There is a new generation of rich Asian individuals who are markedly different from the highly affluent who live in other regions of the world. It means that private banks have to adjust their models if they want to attract and retain them as clients.
“Their expectations and outlook are different, hence they need different things from us,” said Shayne Nelson, CEO of Standard Chartered’s private bank and global head of high-value client coverage.
The number of rich people in Asia is growing rapidly, supported by the region’s high savings rate but also its greater consumption levels and by its young populations. There are now about 3.3 million high-net-worth individuals (HNWIs) in Asia, according to Capgemini and Merrill Lynch.
Standard Chartered has $50 billion of private banking assets under management, with 70% of those assets originating in Asia. And they are growing.
The private bank recorded revenue growth of 21% year-on-year to more than $500 million in 2011 and attracted 4,500 new client accounts, according to a statement on March 2. Significantly, assets under management were up 9% in Asia compared with 2% globally.
The main characteristic that distinguishes Asia’s rich is demographics. The region’s HNWIs — people with $1 million or more in investable assets — are younger than their Western counterparts. According to Capgemini and Merrill Lynch, 41% of Asia-Pacific’s HNWIs are 45 or under compared with a global average of 17%.
This means they are still creating and building their riches, rather than preserving them.
“It is often the case that [Asia’s rich] see growth as important and push for higher returns from investments,” Nelson told FinanceAsia. “This is particularly relevant when growth in many Asian economies makes business investment very attractive.”
Another important difference is that more Asian HNWIs (63% in the case of Standard Chartered’s private Banking clients) are first- or second-generation business owners.
“They have earned their money the hard way, and are more reluctant to let others manage it, meaning that the private banking model applied for decades in the West may not work for them,” he said.
In fact, many of them would rather take a more hands-on approach, speaking to their bankers more often and turning over their portfolios faster.
Nelson also said that the Asian wealthy tend to be more ambitious, and expect higher returns. These are characteristics they share with the region’s early-stage entrepreneurs. The 2012 Futurewealth survey, conducted by Standard Chartered with partners, indicated that Asian entrepreneurs set themselves much higher wealth objectives and expect to get there sooner than their counterparts in the West.

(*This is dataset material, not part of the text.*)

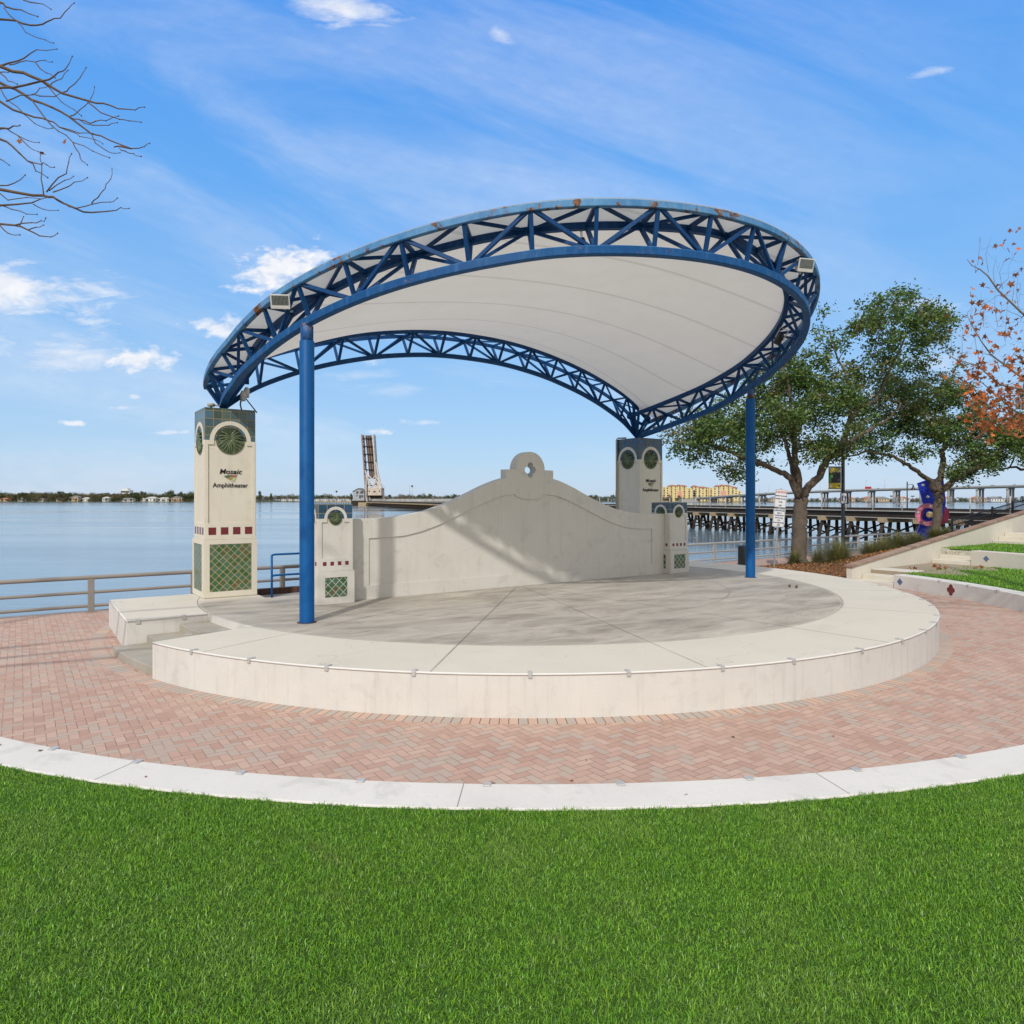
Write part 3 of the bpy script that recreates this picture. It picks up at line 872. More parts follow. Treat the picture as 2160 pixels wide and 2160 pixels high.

“Believing that what has worked for wealthy clients in Europe or the US in the past will work in Asia, too, would be a big mistake,” said Nelson.
The key lesson for private banks is that they must “get up-close and personal with Asian HNWIs, growing with them and rethinking the private banking model to meet their needs on every step of their journey”.
In practice, this means recognising that they need to add value to their clients’ personal portfolios beyond the risk-return profiles of the businesses they often run. Otherwise, what is the point? On the other hand, they might also need financing to expand those enterprises.
There is also a balance to be achieved between accommodating a client’s willingness to take higher risks with cautioning them about the importance of diversification and a balance between different asset classes. It may also mean encouraging them to broaden their horizons to investment opportunities outside Asia and away from a traditional focus on tangible assets such as property.
“As I see it, there is a real opportunity now for private banks to engage and evolve together with their clients in Asia, developing a new, differentiated business model that works for clients here, helping them to grow and protect their wealth,” said Nelson.
Investing in new technology is one step. Younger clients, for example, may prefer to interact with their bankers on social networks or trade through their smartphones; whereas a monthly statement can seem fusty and anachronistic.
Clearly, private banks have to adapt quickly. As Nelson points out, the industry in general is experiencing higher costs, lower revenues and a falling return on assets, as it battles with strong competition and regulatory changes.